• What the task asks:
Set down, exactly as written, the lines from the top of the data to the line that holds "rest','black rifle rests')", and omit the pictures.

• Provided material:
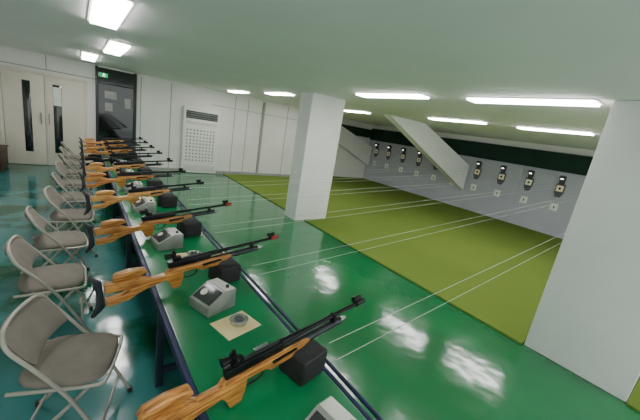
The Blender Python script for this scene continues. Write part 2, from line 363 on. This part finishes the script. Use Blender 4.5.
RL=[(-.876,.90,.29,1.03,'wood'),(-.876,1.887,.273,2.01,'wood'),(-.89,2.81,.25,2.95,'wood'),(-.887,3.78,.2,3.88,'wood2'),(-.915,4.72,.2,4.63,'wood'),
    (-.9,5.45,.2,5.5,'wood2'),(-.9,6.25,.2,6.33,'black'),(-.9,7.05,.2,7.1,'wood'),(-.9,7.8,.2,7.85,'wood'),(-.9,8.5,.2,8.55,'wood2')]
LAB={'wood':'air rifle with orange walnut stock and black barrel','wood2':'air rifle with pale golden wood stock and black barrel','black':'air rifle with dark stock and black barrel',
     'woodr':'air rifle with orange walnut stock and red muzzle'}
proto={}
for i,(x0,y0,x1,y1,k) in enumerate(RL):
    key=k+('r' if i in (1,2) and k=='wood' else '')
    d=Vector((x1-x0,y1-y0,0)); yaw=math.atan2(d.y,d.x); pitch=math.atan2(.115,d.length)
    if key not in proto:
        proto[key]=rifle({'wood':M['wood'],'wood2':M['wood2'],'black':M['gun']}[k],M['red'] if key.endswith('r') else M['gun'],LAB[key]); o=proto[key]
    else: o=dup(proto[key],(0,0,0))
    o.rotation_euler=(0,-pitch,yaw); o.location=(x0,y0,.886)
    tx=-.13 if i else -.10
    ft=(tx-x0)/math.cos(yaw); py=y0+ft*math.sin(yaw)
    bm=bmesh.new(); hh=.886+math.sin(pitch)*ft-.079/math.cos(pitch)-.751-.005
    box(bm,(0,0,hh/2),(.17,.16,hh),.016,seg=3)
    r=mesh_obj('rifle_rest',bm,M['black'],loc=(tx,py,.751)); r.rotation_euler=(0,0,yaw+.12); tag(r,'black foam block supporting a rifle on the bench','rifle rest','black rifle rests')

# ---------------------------------------------------------------- control boxes
def control():
    t=thing('control_box',(0,0,0),0,'silver grey metal control box with dark sloping display','control box','control boxes on the bench')
    bm=bmesh.new(); prism(bm,[(-.1,0),(.1,0),(.1,.12),(.02,.125),(-.1,.06)],-.09,.09,.006); mesh_obj('case',bm,M['boxs'],t)
    sl=math.atan2(.065,.12); Ry=Matrix.Rotation(-sl,3,'Y'); n=Ry@Vector((0,0,1)); m0=Vector((-.04,0,.0925))
    bm=bmesh.new(); box(bm,m0+n*.002,(.105,.15,.006),.002,Ry); mesh_obj('display',bm,M['boxd'],t)
    bm=bmesh.new(); box(bm,(.06,0,.123),(.068,.165,.006),.002,Matrix.Rotation(.06,3,'Y')); mesh_obj('top_panel',bm,M['box'],t)
    cc=m0+n*.004+Vector((0,.03,0))
    bm=bmesh.new(); cyl(bm,cc,cc+n*.006,.022,seg=24); mesh_obj('dial',bm,M['box'],t)
    bm=bmesh.new(); cyl(bm,(.06,-.05,.124),(.06,-.05,.14),.010); mesh_obj('knob',bm,M['black'],t)
    return t
cb=control(); cb.location=(-.31,1.67,.751); cb.rotation_euler=(0,0,.35)
for x,y,r in ((-.24,.61,.15),(-.37,2.66,.15),(-.40,3.66,.05),(-.4,4.5,0),(-.4,5.3,.1),(-.4,6.1,0),(-.4,6.9,.1),(-.4,7.65,0)): dup(cb,(x,y,.751),r)
def paper(x,y,r,w,h,m,label,cat='paper sheet'):
    bm=bmesh.new(); box(bm,(0,0,.001),(w,h,.002)); o=mesh_obj('paper_sheet',bm,m,smooth=False,loc=(x,y,.7505)); o.rotation_euler=(0,0,r); tag(o,label,cat)
paper(-.25,1.44,.25,.22,.18,M['manila'],'tan paper target sheet lying on the bench')
paper(-.25,2.40,-.1,.2,.15,M['manila'],'tan paper sheet lying on the bench')
paper(-.3,3.33,.1,.17,.14,M['paper'],'white paper sheet lying on the bench')
paper(-.3,4.2,.1,.17,.14,M['manila'],'tan paper sheet lying on the bench')
def tin(x,y,s=1):
    t=thing('pellet_tin',(x,y,.7535),0,'round open metal pellet tin on tan paper','pellet tin','pellet tins')
    R_=.048
    bm=bmesh.new(); cyl(bm,(0,0,0),(0,0,.022),R_,R_,32); tube(bm,[(R_*math.cos(k*math.pi/8),R_*math.sin(k*math.pi/8),.024) for k in range(16)],.0045,seg=6,smooth=2,closed=True); mesh_obj('can',bm,M['tin'],t)
    bm=bmesh.new(); cyl(bm,(0,0,.0215),(0,0,.023),.03,.03,32)
    for k in range(12):
        a=k*2.4; rr=.006*math.sqrt(k)+.003; cyl(bm,(rr*math.cos(a),rr*math.sin(a),.022),(rr*math.cos(a),rr*math.sin(a),.028),.004,.003,8)
    o=mesh_obj('pellets',bm,M['lead'],t); o['kind']='stuff'
tin(-.23,1.45); tin(-.22,2.40)

# ---------------------------------------------------------------- target carriers
BL=[.96,1.9,2.8,3.75,4.55,5.4,6.1,6.8,7.4,7.95,8.4,8.8]
for i in range(12):
    k=i-2; ty=2.97+.817*k
    if k==9: ty=10.26
    by=BL[i]
    t=thing('target_carrier',(XR-.0695,ty,1.38),0,'grey target carrier with cream bullseye card on the wall','target carrier','target carriers along the grey wall')
    bm=bmesh.new(); prism(bm,[(0,.12),(0,.34),(-.06,.38),(-.16,.36),(-.18,.32),(-.07,.25),(-.05,.12)],-.065,.065,.006); mesh_obj('lamp_housing',bm,M['hous'],t)
    bm=bmesh.new(); vs=[bm.verts.new((0,y,z)) for y,z in ((-.11,.14),(.11,.14),(.11,-.10),(.055,-.24),(-.055,-.24),(-.11,-.10))]
    f=bm.faces.new(vs); e=bmesh.ops.extrude_face_region(bm,geom=[f]); bmesh.ops.translate(bm,verts=[v for v in e['geom'] if isinstance(v,bmesh.types.BMVert)],vec=(-.04,0,0)); mesh_obj('backing_box',bm,M['houl'],t,smooth=False)
    bm=bmesh.new(); box(bm,(-.045,0,.01),(.01,.17,.17),.002); mesh_obj('target_card',bm,M['card'],t)
    bm=bmesh.new(); cyl(bm,(-.052,0,.01),(-.049,0,.01),.032,seg=24); mesh_obj('bullseye',bm,M['ink'],t)
    bm=bmesh.new(); box(bm,(-.125,0,.29),(.04,.07,.012),.003,Matrix.Rotation(.5,3,'Y')); mesh_obj('lamp',bm,M['tlamp'],t)
    for dz,dy,z0 in ((.13,.03,.84),(.08,-.03,.80)):
        bm=bmesh.new(); cyl(bm,(-.05,dy,dz),(.066-(XR-.07),by+dy*1.3-ty,z0-1.38),.0018,seg=6); mesh_obj('carrier_cord',bm,M['wire'],t)
    n=thing('number_plate',(XR-.0695,ty,.84),0,'small white lane plate below a target carrier','number plate','lane plates along the grey wall')
    bm=bmesh.new(); box(bm,(-.005,0,0),(.01,.19,.21),.002); mesh_obj('plate',bm,M['paper'],n)
    bm=bmesh.new(); box(bm,(-.0105,0,0),(.003,.03,.08)); mesh_obj('marking',bm,M['hous'],n)

# ---------------------------------------------------------------- world + camera
w=bpy.data.worlds.new('world'); bpy.context.scene.world=w; w.use_nodes=True
w.node_tree.nodes['Background'].inputs[0].default_value=(.92,1.0,.97,1); w.node_tree.nodes['Background'].inputs[1].default_value=1.8
cd=bpy.data.cameras.new('camera'); cam=bpy.data.objects.new('camera',cd); COL.objects.link(cam)
cd.sensor_width=36; cd.lens=314/640*36; cd.clip_start=.05
R=Matrix.Rotation(math.radians(-38.672),4,'Z')@Matrix.Rotation(math.radians(76.054),4,'X')@Matrix.Rotation(math.radians(9.453),4,'Z')
cam.matrix_world=Matrix.Translation((-.938,0,1.877))@R
bpy.context.scene.camera=cam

• Task answer:
The Blender Python script for this scene continues. Write part 2, from line 363 on. This part finishes the script. Use Blender 4.5.
RL=[(-.876,.90,.29,1.03,'wood'),(-.876,1.887,.273,2.01,'wood'),(-.89,2.81,.25,2.95,'wood'),(-.887,3.78,.2,3.88,'wood2'),(-.915,4.72,.2,4.63,'wood'),
    (-.9,5.45,.2,5.5,'wood2'),(-.9,6.25,.2,6.33,'black'),(-.9,7.05,.2,7.1,'wood'),(-.9,7.8,.2,7.85,'wood'),(-.9,8.5,.2,8.55,'wood2')]
LAB={'wood':'air rifle with orange walnut stock and black barrel','wood2':'air rifle with pale golden wood stock and black barrel','black':'air rifle with dark stock and black barrel',
     'woodr':'air rifle with orange walnut stock and red muzzle'}
proto={}
for i,(x0,y0,x1,y1,k) in enumerate(RL):
    key=k+('r' if i in (1,2) and k=='wood' else '')
    d=Vector((x1-x0,y1-y0,0)); yaw=math.atan2(d.y,d.x); pitch=math.atan2(.115,d.length)
    if key not in proto:
        proto[key]=rifle({'wood':M['wood'],'wood2':M['wood2'],'black':M['gun']}[k],M['red'] if key.endswith('r') else M['gun'],LAB[key]); o=proto[key]
    else: o=dup(proto[key],(0,0,0))
    o.rotation_euler=(0,-pitch,yaw); o.location=(x0,y0,.886)
    tx=-.13 if i else -.10
    ft=(tx-x0)/math.cos(yaw); py=y0+ft*math.sin(yaw)
    bm=bmesh.new(); hh=.886+math.sin(pitch)*ft-.079/math.cos(pitch)-.751-.005
    box(bm,(0,0,hh/2),(.17,.16,hh),.016,seg=3)
    r=mesh_obj('rifle_rest',bm,M['black'],loc=(tx,py,.751)); r.rotation_euler=(0,0,yaw+.12); tag(r,'black foam block supporting a rifle on the bench','rifle rest','black rifle rests')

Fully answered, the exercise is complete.